Porter Melmoth said...

Any change toward truth is welcome, but it could be that NPR is simply following the trickle of Republican senators who are now speaking up about the war. Baby steps perhaps, but following at a safe distance.

Michael Moore's outcry to Wolf Blitzer on CNN was directly-placed: where was the media when they should've been where they weren't?

Anonymous said...

I haven't heard any of the interviews with this guy, but before the war I did hear several with Peter Galbraith, all talking about the same subject: the gassings by Saddam Hussein. Only recently did Galbraith come clean and admit that he had been paid by the DoD to talk as he did, in order to build public support for Hussein's removal. So whether this guy was for or against the war initially, the important question to me is: was he paid by the gov't as a tool to gin support for the war?

Mytwords said...

I don't think he was.

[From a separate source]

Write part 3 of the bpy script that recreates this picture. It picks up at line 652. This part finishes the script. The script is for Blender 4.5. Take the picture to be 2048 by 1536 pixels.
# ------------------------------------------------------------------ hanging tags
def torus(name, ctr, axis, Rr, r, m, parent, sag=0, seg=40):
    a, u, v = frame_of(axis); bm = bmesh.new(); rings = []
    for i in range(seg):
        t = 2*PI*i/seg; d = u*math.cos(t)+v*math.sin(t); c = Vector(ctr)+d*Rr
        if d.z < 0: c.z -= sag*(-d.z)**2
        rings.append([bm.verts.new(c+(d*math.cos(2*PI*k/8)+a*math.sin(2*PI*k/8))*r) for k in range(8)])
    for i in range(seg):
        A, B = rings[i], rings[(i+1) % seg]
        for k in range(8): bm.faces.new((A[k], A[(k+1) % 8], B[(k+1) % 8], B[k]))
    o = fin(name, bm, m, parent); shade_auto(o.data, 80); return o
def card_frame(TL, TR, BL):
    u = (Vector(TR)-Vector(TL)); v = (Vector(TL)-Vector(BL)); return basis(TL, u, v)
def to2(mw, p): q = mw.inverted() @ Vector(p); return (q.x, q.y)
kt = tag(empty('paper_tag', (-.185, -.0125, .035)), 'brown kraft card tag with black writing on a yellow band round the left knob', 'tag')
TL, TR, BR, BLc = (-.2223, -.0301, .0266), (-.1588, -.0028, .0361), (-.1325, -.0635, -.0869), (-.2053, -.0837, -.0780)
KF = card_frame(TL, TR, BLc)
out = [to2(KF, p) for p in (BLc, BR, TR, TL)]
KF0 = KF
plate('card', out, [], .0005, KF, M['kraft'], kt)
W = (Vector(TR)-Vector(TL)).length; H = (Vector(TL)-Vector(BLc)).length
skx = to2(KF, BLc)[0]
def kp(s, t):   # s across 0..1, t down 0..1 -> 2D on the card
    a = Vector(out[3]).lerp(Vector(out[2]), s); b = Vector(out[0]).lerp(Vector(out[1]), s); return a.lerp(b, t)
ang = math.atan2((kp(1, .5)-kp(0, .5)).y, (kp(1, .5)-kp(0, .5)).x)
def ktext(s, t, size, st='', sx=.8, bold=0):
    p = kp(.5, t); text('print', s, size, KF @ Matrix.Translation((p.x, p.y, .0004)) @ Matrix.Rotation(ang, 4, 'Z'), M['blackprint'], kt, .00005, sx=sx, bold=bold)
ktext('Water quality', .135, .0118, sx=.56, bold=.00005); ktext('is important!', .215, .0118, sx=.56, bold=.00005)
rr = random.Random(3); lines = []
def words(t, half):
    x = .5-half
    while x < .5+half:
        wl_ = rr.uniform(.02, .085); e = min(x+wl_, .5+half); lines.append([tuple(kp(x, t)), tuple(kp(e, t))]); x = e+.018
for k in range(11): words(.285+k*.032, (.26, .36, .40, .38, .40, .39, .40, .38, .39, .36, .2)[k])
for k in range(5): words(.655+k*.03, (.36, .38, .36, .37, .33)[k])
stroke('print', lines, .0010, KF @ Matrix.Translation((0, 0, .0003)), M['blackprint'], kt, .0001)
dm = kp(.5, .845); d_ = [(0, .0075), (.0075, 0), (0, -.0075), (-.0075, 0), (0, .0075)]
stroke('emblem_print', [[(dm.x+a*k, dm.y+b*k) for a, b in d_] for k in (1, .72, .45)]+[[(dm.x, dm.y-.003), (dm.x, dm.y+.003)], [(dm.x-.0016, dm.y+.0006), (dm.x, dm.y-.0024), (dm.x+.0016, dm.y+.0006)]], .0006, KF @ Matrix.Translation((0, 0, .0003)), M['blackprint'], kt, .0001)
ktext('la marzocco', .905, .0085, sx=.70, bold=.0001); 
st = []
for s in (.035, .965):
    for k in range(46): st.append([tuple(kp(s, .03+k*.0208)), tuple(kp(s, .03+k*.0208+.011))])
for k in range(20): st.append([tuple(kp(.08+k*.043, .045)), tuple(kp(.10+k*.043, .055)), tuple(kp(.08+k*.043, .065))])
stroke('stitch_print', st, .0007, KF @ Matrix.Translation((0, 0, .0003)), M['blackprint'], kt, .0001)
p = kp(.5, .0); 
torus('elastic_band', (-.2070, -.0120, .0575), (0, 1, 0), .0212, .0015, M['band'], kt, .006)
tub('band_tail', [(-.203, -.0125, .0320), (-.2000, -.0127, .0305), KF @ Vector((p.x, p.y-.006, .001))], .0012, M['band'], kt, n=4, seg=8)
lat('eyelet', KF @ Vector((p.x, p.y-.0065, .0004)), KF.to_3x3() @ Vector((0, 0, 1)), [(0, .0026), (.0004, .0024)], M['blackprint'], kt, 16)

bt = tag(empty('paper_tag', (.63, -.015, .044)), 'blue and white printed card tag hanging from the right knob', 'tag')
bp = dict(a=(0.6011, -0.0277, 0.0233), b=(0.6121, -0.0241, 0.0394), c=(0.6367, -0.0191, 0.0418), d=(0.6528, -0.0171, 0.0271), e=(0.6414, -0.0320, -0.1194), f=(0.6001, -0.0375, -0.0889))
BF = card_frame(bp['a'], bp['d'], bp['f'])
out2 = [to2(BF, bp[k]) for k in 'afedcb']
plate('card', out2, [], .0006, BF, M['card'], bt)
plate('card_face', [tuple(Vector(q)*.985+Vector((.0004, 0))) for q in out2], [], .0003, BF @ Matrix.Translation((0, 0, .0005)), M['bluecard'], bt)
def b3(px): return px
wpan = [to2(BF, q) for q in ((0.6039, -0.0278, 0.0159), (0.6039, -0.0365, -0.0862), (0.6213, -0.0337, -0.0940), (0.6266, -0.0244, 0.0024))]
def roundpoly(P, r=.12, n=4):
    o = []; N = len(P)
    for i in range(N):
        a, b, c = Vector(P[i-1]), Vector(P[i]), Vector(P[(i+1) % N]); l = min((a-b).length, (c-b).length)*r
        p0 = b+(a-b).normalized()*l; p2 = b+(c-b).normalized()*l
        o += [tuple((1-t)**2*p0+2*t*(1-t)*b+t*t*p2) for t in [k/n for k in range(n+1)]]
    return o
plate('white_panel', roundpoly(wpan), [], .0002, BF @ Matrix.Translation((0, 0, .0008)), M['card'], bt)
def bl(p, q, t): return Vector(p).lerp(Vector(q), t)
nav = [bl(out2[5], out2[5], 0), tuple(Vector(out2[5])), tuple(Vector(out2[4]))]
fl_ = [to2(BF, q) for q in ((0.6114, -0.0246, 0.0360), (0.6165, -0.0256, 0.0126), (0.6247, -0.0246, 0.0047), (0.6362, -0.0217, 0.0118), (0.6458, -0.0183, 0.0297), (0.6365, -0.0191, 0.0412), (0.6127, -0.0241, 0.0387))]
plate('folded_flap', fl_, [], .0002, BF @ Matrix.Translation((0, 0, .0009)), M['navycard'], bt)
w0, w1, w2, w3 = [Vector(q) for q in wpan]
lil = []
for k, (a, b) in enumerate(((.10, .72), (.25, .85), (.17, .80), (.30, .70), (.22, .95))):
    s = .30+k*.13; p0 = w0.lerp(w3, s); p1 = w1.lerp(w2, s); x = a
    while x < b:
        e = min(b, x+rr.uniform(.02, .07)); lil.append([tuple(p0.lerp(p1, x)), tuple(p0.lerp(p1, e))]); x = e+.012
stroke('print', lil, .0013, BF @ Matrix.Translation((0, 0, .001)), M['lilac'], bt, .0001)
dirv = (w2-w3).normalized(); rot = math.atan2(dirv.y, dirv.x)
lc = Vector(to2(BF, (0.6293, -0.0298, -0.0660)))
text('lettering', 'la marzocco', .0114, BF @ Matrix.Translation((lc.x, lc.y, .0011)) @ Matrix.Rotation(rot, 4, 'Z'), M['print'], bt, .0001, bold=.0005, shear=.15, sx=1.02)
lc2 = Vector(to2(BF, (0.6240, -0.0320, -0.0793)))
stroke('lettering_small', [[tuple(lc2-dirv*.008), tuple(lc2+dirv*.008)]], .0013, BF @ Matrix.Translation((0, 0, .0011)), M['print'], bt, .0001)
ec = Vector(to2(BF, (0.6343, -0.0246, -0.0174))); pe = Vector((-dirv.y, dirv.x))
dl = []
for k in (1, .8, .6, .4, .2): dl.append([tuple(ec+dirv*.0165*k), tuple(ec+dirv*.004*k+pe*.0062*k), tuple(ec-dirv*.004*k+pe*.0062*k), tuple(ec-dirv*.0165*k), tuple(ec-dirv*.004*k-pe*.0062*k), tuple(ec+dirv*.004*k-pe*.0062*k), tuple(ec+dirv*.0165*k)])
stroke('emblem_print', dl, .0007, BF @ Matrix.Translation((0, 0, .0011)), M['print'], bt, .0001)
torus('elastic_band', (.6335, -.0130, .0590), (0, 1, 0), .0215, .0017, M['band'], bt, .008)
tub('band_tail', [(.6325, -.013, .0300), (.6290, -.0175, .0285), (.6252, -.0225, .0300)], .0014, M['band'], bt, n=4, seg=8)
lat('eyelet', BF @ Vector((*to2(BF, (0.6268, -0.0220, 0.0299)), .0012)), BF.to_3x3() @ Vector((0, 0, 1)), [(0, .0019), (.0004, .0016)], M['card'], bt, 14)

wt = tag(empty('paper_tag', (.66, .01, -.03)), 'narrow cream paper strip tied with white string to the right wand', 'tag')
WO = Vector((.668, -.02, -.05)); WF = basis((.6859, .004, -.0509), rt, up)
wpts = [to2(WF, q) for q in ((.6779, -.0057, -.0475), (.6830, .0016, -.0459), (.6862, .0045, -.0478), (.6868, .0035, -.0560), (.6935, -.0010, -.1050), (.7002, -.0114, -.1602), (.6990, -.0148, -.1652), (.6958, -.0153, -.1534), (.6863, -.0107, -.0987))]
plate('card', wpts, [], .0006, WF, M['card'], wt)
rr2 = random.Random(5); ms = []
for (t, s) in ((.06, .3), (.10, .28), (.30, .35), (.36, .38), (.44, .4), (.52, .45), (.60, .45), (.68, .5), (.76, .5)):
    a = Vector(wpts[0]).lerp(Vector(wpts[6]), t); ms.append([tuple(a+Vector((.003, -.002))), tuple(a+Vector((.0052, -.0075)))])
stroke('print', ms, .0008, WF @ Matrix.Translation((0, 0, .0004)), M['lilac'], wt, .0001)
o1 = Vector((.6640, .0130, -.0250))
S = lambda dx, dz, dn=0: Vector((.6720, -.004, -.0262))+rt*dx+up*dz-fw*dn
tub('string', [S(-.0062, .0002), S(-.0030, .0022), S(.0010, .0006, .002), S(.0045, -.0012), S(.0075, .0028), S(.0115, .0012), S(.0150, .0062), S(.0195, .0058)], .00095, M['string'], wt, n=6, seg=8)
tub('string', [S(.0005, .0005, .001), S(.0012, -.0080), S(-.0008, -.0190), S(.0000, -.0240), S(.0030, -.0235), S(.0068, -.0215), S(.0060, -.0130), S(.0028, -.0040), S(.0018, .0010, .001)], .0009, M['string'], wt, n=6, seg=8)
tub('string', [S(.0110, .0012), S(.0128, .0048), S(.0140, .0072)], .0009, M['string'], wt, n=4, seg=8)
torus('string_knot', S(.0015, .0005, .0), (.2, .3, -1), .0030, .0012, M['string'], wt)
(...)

Unlike Galbraith, he wasn't pushing the Halabja case in concert with others, he was working with Human Rights Watch--take a look at his Harper's piece: its a scathing indictment of the US complicity in the chemical killings of Kurds.

(Oh, and the Michael Moore confrontation with Blitzer was amazing...what a breath of fresh air.)

Anonymous said...

Sorry for responding so late, I've been on the road. I did read your links. What bothered me about the Harpers piece is that he called alternative explanations of the Halabja massacre "lies". I read one article, I don't know by whom, about a massacre of civilians by poison gas, I believe it was Halabja, but I am not certain. The explanation was logical and powerful, that the victims were in a "crossfire" zone, and did not show the horrible signs of mustard gas described so often by Galbraith. The possibility that the horrible casualties were a result of Iranian cyanide gas was proposed, not presented as certainty. Given the constant drumbeat of "even gassed his own citizens" from this extremely mendacious administration, I see no reason to uncritically accept the party line on this.